The first is an appeal to raw power. In the near future, machines will confer physical and cognitive advantages that make their adoption necessary to compete. That includes everything from athletic enhancement to advanced brain-computer interfaces. Given that everyone needs a smartphone to navigate basic situations, this is already a stark reality.

The other argument, resonant with woke culture, rests on human frailty. As the story goes, mindless evolution left us vulnerable to various ailments, from gradual dementia to sudden strokes. Augmentation technology, it is believed, will allow us to overcome all of these problems. Once extreme tech is proved effective in healing, it will be adopted for enhancement. To achieve this transition, the stigma attached to cyborgs must be demolished.

Neil Harbisson is a prime example of this approach. Born colorblind, he has an experimental antenna implanted in his skull that allows him to “hear” colors through fine-tuned vibrations. When he went to get his British passport renewed in 2004, officials instructed him to remove the device for his photo. He replied that his antenna is a part of his body. After weeks of advocacy, Harbisson became “the world’s first legally recognized cyborg.”

That was a win for social justice and transhumanism, but it would be delusional to claim Harbisson is qualified to be an interior designer. In the same sense, it is inhumane — and profoundly irresponsible — to pretend Fetterman’s reliance on cognitive assistance software does not affect his candidacy for the Senate.

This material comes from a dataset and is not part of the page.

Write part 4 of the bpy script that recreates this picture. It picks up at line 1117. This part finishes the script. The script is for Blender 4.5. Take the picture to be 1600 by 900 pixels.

America faces social disintegration at home and the threat of nuclear war abroad. In the immediate future, the performance of our legislature will determine whether our country survives in any recognizable form. Fetterman’s struggle stirs pathos, but to shield his disqualifying condition with an “ableism” label is the height of cynicism. More than ever, we need capable leaders.

Should Fetterman be elected to the Senate, it will be a victory for Democrats obsessed with “equity.” Cyborgs will have good reason to celebrate. Beyond any policy decisions, though, I suspect his public persona will do more to shake America’s confidence in itself and inspire our rivals’ contempt.

On a symbolic level, Fetterman will not represent technological progress. He will represent an organic civilization in crisis.